I was scared, okay? And what do you wanna say to each other now? Do you really think of me as your mother? Our real mom died when I was so young, and our house was the saddest place in the world.
And then you came, and you were so glamorous and full of life, and vodka.
It was like that part was finally over.
Honey, I never knew you felt that way.
I always wanted to be with you.
- I wanted to be you.
- Aww.
Listen, I wanna give you something.
It's a little bit of a tradition in our family between mothers and daughters.
[WHISPERS] I bet it's the necklace.
Now, I'm gonna tell you the same thing my mother told me when she gave it to me.
Shove it up your butt till we get through customs.
- Moment of truth.
- [SIGHS] Yep [LAUGHS SOFTLY] Should we try to pee again real quick?

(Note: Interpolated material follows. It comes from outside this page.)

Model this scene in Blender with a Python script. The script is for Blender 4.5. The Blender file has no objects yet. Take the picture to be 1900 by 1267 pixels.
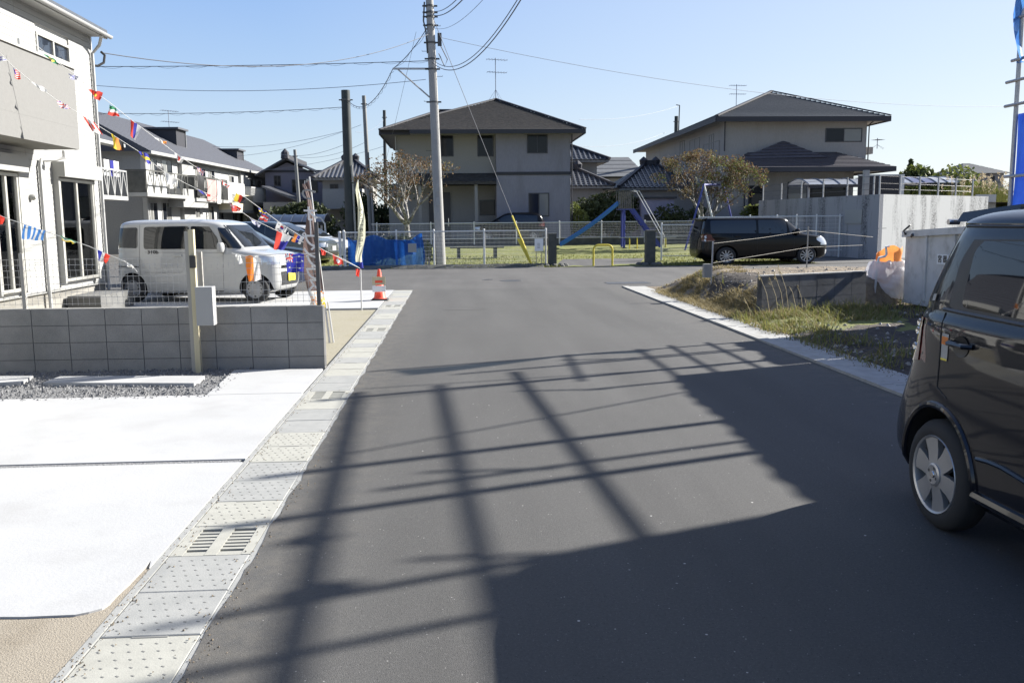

Nothing came out the last three times we tried, okay? It's tapped.
It's just foam and air.
- Now, get up there.
- Okay, fine, fine, fine.
But I am subtracting six pounds for clothes, shoes, and my weenus.
All right, then I'm subtracting seven pounds for my bra and my feelings.
Get up there.
Get up there! You've lost 180 pounds.
- I've been good all week, so - Back.
I can't do it, Grace.
Why do I always have to be the man? Because of your hands.
Do you know how much time I have spent negotiating with God in front of this thing? [SIGHS] I hate you.
You have ruined so many womens' lives.
Gay men too, you son of a bitch! Why do we do this to ourselves? I mean, we're both healthy-ish.
We both have guys who think we're hot-ish the way we are.
Why can't we just give ourselves permission to be happy-ish? Yes.
Yeah, we're we're not that bad.
I mean, we may not be Fashion Week skinny, but we're definitely Disneyland skinny.
I think we could just go a little easier on ourselves.
Yeah, you're right.
No one our age can eat like they used to.
Those adorable twins from the fourth floor were selling candy bars in the lobby.
[GROANS] I lost three pounds.
I No matter what I do, I can't gain weight.
Maybe I should eat this, you know, in case I need smaller jeans [CHUCKLES] What's going on? What why do you have a gentleman's boner?